Another rapidly growing trend is social impact investing, according to Vuong: ‘Corporations are now more socially aware,’ she said. ‘The term ‘social impact investing’ is in vogue, which is a good thing if it helps urbanise communities that are run down etc. It’s more of a value-add play for investors who are chasing returns, so it kills two birds with one stone.’

Ferrante agrees: ‘Social impact investing is becoming more important – investors are asking for it,’ he said. ‘It’s a big theme because it impacts on all institutional investors who have to show both internally and externally what they are doing on that front. If they were to invest 1% to 2% of their total allocation to it, it would be a lot. Our US strategy is investing in affordable housing and transformative redevelopment, including in ‘disrupted’ cities in the Midwest. We just don’t have any standards for it yet here in Germany.’

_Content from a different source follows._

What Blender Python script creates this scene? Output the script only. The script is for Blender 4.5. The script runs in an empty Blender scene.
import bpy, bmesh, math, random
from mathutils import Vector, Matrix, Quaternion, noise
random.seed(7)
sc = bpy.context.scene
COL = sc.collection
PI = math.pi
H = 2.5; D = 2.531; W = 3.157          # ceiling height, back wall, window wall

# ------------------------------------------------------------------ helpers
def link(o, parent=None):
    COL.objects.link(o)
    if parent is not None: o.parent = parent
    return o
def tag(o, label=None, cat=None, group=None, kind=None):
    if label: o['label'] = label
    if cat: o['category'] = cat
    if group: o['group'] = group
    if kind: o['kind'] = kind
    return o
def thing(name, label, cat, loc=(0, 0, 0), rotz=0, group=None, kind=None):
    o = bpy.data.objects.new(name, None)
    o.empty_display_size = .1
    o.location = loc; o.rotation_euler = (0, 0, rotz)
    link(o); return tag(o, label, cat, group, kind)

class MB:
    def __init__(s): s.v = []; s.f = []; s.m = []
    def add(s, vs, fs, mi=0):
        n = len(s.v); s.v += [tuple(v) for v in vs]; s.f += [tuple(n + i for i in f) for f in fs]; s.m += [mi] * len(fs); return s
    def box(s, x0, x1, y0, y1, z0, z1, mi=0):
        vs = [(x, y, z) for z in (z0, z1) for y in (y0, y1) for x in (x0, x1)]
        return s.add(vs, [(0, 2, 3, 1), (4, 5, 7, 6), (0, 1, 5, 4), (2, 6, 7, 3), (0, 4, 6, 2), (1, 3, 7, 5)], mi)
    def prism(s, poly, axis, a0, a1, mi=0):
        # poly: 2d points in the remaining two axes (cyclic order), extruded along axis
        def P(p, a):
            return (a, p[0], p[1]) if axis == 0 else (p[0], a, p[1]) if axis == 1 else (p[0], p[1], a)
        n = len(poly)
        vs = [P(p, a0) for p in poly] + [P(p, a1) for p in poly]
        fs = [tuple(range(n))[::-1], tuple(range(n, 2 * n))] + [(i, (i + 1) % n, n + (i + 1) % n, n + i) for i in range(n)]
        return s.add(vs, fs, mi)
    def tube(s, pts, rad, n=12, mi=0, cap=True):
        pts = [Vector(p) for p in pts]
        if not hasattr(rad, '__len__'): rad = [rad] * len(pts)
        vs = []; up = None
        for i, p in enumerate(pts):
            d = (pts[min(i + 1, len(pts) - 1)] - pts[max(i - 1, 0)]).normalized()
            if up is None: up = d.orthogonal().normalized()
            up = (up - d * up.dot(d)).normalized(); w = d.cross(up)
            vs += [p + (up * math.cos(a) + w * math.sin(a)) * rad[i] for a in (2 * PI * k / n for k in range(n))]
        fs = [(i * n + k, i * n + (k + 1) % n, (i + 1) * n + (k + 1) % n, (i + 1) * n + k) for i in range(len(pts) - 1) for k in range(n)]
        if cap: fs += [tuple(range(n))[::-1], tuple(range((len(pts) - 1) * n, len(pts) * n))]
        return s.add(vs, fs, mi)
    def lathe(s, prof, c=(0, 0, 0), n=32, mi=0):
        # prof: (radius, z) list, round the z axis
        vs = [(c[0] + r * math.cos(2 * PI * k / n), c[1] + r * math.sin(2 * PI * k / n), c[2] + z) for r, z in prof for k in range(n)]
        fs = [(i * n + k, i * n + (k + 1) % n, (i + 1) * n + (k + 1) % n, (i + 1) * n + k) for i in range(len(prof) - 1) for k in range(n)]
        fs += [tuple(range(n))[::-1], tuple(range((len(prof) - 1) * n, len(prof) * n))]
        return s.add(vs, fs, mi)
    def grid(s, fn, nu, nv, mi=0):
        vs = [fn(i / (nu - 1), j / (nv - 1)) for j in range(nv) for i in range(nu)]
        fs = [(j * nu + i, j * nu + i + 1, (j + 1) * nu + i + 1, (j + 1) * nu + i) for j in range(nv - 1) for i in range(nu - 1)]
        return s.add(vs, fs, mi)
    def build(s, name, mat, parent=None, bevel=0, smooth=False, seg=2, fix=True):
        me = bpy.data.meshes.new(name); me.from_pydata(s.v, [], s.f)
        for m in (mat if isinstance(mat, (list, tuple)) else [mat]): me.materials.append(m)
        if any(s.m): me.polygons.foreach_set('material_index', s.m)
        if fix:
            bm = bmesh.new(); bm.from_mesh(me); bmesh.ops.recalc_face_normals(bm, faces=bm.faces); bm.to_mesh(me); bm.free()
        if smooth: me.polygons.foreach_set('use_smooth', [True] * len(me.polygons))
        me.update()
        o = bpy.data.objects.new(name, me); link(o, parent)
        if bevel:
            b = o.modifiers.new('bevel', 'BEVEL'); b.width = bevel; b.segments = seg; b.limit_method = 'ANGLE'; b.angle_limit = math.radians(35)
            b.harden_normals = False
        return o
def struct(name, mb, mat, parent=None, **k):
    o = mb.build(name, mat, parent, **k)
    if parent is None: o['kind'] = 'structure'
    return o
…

Krumpholz is taking a similar approach:‘Social impact investing is one of our big themes when we look for new opportunities,’ he said. ‘It’s return-driven but if the asset has a purpose, it also benefits the community. More and more investors want to invest responsibly – there is clear market demand.’

Conclusions

Germany has seen a significant inflow of capital – around €60bn of commercial real estate deals are expected to be transacted this year – and that is not about to change, said de Leo: ‘It’s the safe haven of Europe. I think we will continue to see an influx of capital. Yields may have reached all-time lows but, to counter that, Germany has strong fundamentals, including strong rental growth.’

For Ferrante, the biggest challenges in Germany are ‘pricing, liquidity and the lack of investable products, particularly in logistics’: ’Compared to these challenges, financing is relatively easier to obtain, as is the deal execution. Regulation will probably increase, which may make it harder to invest in the residential sector,’ he said.

The key challenge for Kröger is getting access to deals early on: ‘The challenges in Germany are that there are a lot of funds available and a lot of competition out there. Vacancies are decreasing on the occupier side and there’s a lot of liquidity in the investment market, which should remain stable going forward.’

A good feel for how the market will likely develop is also crucial, according to Krumpholz: ‘It’s important to have an idea as to how the market will develop as it depends a lot on micro markets. There is no guarantee that the market will move at the pace that you expect it to. I don’t know if we’re at the top but I know we’re not at the bottom.’